How feasible is the idea of live recording of court proceedings

This is a question being widely debated after the Calcutta high court allowed it


The Calcutta high court court order was forward thinking in many ways. But it comes with a disclaimer that video recording would not be part of the official record of the case, as there are no court rules to that effect. Photo: Indranil Bhoumik/Mint
The Calcutta high court court order was forward thinking in many ways. But it comes with a disclaimer that video recording would not be part of the official record of the case, as there are no court rules to that effect. Photo: Indranil Bhoumik/Mint

New Delhi: Will video or audio recording of court proceedings bring greater transparency in judicial process? This is a question being widely debated after the Calcutta high court allowed it.

On 19 July, The Indian Express reported that the “Calcutta high court, in a first, has recorded court room proceedings, setting a precedent in the country where even the top court has been reluctant to permit cameras and microphones inside court halls”.

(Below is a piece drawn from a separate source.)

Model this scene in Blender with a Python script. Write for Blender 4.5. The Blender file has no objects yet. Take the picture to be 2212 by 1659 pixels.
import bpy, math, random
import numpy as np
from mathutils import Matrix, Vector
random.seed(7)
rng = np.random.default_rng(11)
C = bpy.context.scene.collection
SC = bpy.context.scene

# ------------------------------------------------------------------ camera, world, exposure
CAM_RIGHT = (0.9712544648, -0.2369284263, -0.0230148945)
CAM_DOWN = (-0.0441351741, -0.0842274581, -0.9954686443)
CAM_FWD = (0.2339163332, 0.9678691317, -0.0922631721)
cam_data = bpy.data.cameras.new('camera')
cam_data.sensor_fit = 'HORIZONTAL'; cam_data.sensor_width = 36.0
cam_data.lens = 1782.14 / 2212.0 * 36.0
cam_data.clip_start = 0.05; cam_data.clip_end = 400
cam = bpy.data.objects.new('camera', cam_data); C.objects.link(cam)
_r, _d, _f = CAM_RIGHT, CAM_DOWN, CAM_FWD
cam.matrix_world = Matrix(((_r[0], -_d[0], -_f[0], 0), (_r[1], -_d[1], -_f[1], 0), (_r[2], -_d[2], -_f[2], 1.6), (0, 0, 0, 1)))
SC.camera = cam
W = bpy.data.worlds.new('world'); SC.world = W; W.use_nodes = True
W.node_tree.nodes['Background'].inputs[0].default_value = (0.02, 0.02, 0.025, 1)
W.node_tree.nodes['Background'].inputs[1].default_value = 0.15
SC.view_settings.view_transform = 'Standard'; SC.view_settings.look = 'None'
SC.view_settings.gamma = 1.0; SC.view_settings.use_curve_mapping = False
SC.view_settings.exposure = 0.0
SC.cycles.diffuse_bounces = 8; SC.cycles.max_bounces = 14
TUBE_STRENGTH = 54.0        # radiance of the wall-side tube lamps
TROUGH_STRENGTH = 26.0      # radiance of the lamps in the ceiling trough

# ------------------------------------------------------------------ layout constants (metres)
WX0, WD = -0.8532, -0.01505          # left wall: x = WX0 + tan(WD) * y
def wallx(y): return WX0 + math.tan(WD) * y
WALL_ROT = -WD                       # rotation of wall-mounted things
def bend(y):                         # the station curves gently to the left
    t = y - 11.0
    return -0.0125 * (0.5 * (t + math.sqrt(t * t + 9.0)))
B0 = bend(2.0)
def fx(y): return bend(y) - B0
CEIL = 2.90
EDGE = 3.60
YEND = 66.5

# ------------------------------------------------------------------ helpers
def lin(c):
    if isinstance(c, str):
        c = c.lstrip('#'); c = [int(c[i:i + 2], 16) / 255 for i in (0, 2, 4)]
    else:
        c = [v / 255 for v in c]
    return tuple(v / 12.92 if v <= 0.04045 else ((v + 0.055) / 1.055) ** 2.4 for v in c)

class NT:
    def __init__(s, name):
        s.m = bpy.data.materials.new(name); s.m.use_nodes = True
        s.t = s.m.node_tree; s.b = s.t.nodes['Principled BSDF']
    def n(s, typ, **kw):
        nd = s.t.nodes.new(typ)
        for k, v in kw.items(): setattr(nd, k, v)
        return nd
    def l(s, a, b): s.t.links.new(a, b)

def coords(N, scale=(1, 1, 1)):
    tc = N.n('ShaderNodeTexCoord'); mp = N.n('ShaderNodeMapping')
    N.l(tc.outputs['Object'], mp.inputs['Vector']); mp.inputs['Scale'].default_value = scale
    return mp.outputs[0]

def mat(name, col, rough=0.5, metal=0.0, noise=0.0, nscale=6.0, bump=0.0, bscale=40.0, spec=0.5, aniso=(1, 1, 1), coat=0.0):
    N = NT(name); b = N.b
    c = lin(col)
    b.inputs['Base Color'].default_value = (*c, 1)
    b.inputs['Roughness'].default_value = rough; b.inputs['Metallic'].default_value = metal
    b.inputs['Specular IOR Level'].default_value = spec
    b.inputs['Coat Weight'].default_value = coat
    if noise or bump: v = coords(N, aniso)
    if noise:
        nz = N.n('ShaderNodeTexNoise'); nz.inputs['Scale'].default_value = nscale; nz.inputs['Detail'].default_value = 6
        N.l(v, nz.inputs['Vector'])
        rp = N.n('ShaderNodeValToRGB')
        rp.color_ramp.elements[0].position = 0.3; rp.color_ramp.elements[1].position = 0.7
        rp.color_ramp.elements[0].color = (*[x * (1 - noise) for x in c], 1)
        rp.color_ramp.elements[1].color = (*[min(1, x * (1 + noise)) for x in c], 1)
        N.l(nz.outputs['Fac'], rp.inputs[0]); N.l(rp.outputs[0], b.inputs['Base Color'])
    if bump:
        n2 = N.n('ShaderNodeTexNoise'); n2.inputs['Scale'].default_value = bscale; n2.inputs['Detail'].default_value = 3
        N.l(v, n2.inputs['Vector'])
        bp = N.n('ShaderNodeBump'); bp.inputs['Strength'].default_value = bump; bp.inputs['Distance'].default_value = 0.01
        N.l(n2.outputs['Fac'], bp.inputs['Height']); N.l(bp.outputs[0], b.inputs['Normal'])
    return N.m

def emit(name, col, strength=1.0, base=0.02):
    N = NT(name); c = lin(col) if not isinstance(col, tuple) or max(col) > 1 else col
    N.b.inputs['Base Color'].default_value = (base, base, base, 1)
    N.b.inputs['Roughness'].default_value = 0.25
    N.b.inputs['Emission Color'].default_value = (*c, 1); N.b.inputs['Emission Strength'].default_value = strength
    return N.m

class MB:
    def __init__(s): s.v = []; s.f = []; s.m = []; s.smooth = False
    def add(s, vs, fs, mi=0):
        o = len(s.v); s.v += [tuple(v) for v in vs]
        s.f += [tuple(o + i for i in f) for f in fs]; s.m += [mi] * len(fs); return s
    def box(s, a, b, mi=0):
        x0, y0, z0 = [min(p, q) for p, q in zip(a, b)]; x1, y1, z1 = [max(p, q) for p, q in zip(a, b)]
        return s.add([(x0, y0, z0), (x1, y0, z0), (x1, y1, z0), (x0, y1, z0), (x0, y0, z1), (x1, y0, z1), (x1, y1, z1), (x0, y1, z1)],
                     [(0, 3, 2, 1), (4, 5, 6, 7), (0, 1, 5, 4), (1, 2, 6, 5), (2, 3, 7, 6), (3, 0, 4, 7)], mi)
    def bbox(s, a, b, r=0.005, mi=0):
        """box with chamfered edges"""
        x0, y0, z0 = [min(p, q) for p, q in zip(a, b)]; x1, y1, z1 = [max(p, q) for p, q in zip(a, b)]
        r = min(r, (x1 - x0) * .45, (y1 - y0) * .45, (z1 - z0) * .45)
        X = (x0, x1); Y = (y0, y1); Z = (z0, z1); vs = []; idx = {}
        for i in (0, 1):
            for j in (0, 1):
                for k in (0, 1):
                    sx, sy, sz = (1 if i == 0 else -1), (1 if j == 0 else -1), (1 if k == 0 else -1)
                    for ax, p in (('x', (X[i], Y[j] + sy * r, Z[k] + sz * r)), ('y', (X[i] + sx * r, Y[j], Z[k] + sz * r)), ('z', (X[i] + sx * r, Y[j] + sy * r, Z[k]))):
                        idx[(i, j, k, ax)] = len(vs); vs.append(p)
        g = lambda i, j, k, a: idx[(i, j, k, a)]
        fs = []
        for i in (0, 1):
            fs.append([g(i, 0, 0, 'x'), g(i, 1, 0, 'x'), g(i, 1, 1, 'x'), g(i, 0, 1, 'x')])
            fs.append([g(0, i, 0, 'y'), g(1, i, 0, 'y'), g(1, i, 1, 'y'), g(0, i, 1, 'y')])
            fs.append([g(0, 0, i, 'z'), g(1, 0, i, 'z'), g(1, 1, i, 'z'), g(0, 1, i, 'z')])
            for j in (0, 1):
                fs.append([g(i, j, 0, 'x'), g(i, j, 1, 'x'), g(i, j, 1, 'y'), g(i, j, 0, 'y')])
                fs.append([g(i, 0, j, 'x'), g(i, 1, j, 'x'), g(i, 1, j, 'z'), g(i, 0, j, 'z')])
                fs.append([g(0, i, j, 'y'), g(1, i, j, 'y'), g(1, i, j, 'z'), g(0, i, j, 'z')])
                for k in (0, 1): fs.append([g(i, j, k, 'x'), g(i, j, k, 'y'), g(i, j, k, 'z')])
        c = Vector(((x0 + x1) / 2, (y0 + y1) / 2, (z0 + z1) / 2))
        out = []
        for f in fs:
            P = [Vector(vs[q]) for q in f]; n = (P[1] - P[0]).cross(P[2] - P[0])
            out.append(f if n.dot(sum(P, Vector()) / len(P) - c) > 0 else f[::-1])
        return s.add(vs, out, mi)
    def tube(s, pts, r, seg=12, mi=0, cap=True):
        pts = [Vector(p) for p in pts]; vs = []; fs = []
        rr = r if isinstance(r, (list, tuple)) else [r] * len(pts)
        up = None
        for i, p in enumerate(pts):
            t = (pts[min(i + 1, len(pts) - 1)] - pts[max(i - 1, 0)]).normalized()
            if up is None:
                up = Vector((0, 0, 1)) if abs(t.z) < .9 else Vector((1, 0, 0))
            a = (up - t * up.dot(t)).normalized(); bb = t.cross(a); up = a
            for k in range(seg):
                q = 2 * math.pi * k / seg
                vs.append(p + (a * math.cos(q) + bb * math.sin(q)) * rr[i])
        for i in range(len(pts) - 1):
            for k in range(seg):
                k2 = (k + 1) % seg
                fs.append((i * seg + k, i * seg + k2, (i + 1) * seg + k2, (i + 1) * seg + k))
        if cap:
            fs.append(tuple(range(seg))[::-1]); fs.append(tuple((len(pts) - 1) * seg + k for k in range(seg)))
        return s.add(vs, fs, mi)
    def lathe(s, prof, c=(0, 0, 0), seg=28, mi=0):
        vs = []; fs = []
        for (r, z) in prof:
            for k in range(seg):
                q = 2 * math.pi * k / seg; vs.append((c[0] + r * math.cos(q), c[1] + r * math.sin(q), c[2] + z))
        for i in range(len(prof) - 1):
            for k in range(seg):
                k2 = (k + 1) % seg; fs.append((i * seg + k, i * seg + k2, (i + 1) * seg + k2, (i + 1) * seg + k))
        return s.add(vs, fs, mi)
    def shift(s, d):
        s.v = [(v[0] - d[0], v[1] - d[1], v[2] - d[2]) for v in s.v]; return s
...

The court order was forward thinking in many ways. But it comes with a disclaimer that video recording would not be part of the official record of the case, as there are no court rules to that effect. The judge had categorically said that since the concerned parties in the case agreed to video recording, the same was allowed.

“In terms of precedent, it holds no value. The court is quite categorical as it says the recording will not be part of official records,” said Rahul Singh, assistant professor at the Bengaluru-based National Law School of India University.

So what is stopping courts from adopting such methods? A major factor is cost, said Alok Prasanna of Vidhi Centre for Legal Policy, a New Delhi-based think tank. “If I had to pick one factor, I think it is simply cost. Proper video recording, professional transcription, storage, broadcast et al are fairly expensive and may not be most cost effective use of resources even for a high court,” he said.

Singh of NLSIU also pointed to the flip side of such a move. “There might be a lot of playing to the galleries. Audio recording is allowed in the US. But they have a limited time to make their arguments. The problem in India is that a lot of stuff happens in court. Quality of arguments isn’t very good. In fact, more than judges, lawyers are uncomfortable with arguments being recorded,” he said.